Mission Monthly – May 2009
In the Name of the Father, and of the Son, and of the Holy Spirit. Christ is Risen! Let us take a moment to breath. A moment to reflect. And a moment to give thanks to our Good and Holy God Who loves His creation. Who loved it in the beginning. Who has loved it through time. And Who will love it forever. And we rejoice in that love, for His unending love is what has saved us, as He bore through the time of man marching generation to generation following the fall, searching, scrounging, if you will, for answers to the ultimate questions: “What is the meaning of our life?” “Where did we come from?” “Where are we going?” “How should we live?” “How should we die?” All these questions are answered in the grace and truth of our Lord Jesus Christ, our Deliverer, our Savior, our Messiah. He has given us meaning. He has given us direction. He has guided in a framework of life to, who like Adam in paradise, we are given all the enjoyments of life when we follow His commandments. When we follow His commandments we experience all the joy that life has to give. There is no other joy. The joy that we seek for ourselves in this life: the sensual pleasures, the abundance, the comfort, personal time; while certainly these things can be pleasurable they are not the life that God would have for us. The life that we would create for ourselves, if we are to be honest, is a life of slavery, slavery to personal opinion, to material things, to the vanity of life. But in following the commandments of God here is where life is to be found. And all good things are given when we do. All in the right time, all in the right place, all in the right way. Holiness, faithfulness, joy. But man has set his own path ever since Adam and Eve. But God never gave up. He kept calling His people back, through Israel and the Prophets, and Wisdom and the Law, finally through our Lord Jesus, fulfilling all those things that were spoken of Him. Coming to do the final act that couldn't be done any other way; God having to come in the flesh to defeat man's ultimate enemy: death. Jesus came in the flesh to die so that we might live with Him.
Our God is a delivering God. In today's Old Testament readings there was one powerful line that jumped out at me and I suppose it resonated with me from my athletic days (believe it or not I used to be athletic) it said that when Israel, the Hebrews, came out of Egypt, that God “routed” the Egyptians. He routed them. I love that word, routed. I have been on winning teams where there have been routs and I have been on losing teams who have been routed. It's always good when you win and never good when you lose. For the Hebrew people they were winners. God came and delivered them from the slavery of Pharaoh. He routed Pharaoh and his chariots.
This image that we have before us is the same image of our Lord Jesus Christ Who as God, voluntarily submitted Himself to death, so that He might encounter death and the Devil and defeat them. And I might add, on the devil's home court. Our Lord routed the devil and death, and we are recipients of His gift, of His grace, of His power, of His love, of His unending desire for us to be with Him today and always.

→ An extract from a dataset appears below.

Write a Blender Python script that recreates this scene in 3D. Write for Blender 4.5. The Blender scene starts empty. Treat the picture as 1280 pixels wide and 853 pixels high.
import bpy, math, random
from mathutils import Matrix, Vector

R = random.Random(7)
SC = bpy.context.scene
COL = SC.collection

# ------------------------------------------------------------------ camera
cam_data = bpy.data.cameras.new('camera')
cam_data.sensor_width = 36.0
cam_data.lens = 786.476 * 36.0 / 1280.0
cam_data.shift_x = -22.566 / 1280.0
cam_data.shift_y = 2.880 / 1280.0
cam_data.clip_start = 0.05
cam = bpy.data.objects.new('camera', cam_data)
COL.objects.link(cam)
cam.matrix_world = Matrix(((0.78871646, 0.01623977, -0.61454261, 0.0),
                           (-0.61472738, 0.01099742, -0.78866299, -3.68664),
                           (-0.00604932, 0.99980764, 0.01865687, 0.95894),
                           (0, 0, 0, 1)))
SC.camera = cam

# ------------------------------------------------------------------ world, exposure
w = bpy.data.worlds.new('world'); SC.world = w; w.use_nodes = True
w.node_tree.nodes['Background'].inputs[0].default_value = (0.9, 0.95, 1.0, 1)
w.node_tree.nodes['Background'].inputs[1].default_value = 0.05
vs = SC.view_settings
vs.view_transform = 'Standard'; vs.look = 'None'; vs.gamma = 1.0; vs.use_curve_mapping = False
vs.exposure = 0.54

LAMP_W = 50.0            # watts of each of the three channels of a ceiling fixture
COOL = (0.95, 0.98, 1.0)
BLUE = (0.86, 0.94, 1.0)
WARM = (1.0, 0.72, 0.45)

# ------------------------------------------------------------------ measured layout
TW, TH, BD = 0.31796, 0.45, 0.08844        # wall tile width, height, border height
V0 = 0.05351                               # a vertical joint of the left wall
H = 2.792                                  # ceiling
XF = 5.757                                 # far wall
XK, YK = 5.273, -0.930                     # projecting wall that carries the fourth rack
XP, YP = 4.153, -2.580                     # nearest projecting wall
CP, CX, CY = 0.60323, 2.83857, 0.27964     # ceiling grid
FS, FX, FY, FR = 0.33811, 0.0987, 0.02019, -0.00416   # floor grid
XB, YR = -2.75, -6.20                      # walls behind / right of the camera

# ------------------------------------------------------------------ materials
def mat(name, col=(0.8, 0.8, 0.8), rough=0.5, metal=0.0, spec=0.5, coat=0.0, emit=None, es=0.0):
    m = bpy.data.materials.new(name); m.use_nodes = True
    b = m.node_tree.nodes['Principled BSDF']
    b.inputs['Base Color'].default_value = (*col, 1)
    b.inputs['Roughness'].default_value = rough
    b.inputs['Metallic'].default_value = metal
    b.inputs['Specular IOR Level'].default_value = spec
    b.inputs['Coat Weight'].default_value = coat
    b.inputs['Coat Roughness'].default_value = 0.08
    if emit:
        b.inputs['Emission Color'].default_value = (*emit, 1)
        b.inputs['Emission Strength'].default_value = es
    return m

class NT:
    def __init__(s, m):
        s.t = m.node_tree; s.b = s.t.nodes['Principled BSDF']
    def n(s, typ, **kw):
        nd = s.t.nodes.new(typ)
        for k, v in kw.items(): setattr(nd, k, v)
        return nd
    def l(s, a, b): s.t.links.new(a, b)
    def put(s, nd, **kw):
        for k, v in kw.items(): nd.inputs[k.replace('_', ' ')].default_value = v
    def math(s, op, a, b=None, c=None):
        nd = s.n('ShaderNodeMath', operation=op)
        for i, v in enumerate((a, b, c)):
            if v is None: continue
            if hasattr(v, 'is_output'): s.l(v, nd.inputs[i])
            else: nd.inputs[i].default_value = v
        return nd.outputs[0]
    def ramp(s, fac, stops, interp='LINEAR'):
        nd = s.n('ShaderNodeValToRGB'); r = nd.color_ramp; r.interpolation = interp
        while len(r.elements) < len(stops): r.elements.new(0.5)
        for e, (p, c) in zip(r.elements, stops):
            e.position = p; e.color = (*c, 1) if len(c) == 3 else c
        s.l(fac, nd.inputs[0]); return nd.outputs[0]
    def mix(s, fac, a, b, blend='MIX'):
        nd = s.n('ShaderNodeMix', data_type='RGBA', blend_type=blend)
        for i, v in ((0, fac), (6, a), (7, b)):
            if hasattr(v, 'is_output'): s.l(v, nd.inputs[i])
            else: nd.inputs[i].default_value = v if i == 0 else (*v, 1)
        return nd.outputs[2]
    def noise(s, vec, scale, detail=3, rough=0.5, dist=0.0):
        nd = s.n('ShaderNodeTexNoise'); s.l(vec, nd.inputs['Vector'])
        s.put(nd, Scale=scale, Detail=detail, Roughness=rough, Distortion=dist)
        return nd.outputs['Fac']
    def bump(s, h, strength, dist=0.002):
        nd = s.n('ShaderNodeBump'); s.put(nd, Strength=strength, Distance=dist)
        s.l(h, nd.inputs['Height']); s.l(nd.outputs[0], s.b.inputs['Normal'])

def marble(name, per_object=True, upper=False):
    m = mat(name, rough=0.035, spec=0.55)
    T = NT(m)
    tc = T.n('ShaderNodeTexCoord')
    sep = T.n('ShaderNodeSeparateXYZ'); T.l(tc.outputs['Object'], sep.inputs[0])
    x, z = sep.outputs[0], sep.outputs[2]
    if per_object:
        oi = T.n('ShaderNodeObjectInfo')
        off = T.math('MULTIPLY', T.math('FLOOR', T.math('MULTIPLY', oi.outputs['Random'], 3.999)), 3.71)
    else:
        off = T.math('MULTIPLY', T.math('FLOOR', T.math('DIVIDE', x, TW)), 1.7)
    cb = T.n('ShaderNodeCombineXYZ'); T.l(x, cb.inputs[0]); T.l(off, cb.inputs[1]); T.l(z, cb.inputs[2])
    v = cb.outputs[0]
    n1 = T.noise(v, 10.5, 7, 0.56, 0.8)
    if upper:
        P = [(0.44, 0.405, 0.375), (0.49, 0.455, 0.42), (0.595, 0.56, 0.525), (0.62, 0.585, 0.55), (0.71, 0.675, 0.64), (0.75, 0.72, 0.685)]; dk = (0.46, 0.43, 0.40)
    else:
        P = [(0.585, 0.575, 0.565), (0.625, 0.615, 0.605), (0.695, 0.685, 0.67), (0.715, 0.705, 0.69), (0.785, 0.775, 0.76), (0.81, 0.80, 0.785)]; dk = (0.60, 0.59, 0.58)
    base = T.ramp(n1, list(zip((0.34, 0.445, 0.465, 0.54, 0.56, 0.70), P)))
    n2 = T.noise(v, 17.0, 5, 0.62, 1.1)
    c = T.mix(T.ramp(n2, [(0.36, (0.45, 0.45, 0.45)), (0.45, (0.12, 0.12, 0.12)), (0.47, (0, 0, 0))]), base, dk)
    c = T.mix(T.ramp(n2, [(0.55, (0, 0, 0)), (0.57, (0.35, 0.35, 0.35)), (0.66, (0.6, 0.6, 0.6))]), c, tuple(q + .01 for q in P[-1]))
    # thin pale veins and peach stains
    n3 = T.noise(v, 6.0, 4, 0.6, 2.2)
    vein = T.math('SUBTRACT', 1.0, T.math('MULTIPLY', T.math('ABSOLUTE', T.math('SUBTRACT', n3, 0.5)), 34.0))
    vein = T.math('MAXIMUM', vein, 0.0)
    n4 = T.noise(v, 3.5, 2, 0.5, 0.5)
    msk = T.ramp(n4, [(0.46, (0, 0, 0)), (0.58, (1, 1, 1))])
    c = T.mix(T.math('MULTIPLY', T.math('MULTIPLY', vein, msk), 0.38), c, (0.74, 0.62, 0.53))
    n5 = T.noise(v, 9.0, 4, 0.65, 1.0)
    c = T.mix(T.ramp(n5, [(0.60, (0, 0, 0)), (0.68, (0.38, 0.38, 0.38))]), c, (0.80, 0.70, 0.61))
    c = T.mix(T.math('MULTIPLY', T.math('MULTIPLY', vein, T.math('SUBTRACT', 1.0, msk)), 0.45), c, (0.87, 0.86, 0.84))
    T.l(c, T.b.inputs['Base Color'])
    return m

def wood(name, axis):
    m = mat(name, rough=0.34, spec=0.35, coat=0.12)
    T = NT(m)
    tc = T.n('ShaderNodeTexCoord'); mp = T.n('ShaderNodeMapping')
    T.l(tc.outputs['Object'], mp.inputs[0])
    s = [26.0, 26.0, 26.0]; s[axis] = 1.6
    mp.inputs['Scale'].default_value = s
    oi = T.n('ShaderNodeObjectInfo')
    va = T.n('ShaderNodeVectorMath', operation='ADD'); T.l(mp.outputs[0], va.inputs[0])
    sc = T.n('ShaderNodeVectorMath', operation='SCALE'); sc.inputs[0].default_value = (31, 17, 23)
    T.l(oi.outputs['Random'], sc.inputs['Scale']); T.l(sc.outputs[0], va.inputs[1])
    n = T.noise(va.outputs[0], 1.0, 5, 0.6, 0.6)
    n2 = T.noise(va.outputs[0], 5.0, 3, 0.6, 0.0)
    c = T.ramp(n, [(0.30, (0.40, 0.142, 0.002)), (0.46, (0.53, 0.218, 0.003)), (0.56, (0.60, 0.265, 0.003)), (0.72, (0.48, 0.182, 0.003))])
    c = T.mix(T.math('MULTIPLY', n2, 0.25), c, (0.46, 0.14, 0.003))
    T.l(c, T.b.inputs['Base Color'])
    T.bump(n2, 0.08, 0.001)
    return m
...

For us it's a matter of believing, really believing, not just in word, not just in thought, not just with lip service, wearing the name of Christian. No, we are called to BE Christian and to fight along with our Lord Jesus in this same battle, the battle over sin and death. Sadly, and I hate to even mention it, but we must talk a little bit about the realities again. We are drawn to the things of this world. We like shortcuts. We like having things. We like things our own way. And when we pursue things in this way we never measure up to the possibilities of what our God can do for us. Somehow in our lives we have to come to terms with this very fact. We have to come to terms with how we, as Orthodox Christians, have a good beginning, all of us called to self-examination, reflection on the movements of the heart and soul, and mind and body, and with sincerity coming before our Lord to confess our sins. But we don't do that because we are afraid we are going to be punished. We do so to be set free, so that we might not repeat the same mistakes over and over and over. We do so to be set free, and to begin to pursue the life that our Lord would have for us, in the way that He would have us have it. Not in our own way. This requires our patience, our willingness to admit when we're wrong, having the ability to say, “I'm sorry,” and having hope that when God answers our prayers they will always be a better answer than anything we could every dream up for ourselves. This is “Christ is risen!” This is His life. And we pray God help us to enter more fully into it. More deeply in faith, more present in hope, more conscientious of serving, more ready to love. With God's help and His grace and truth, by the power of His light that shines in us, starting on this day and always, may God guide us in the right way to His glory and to our deliverance.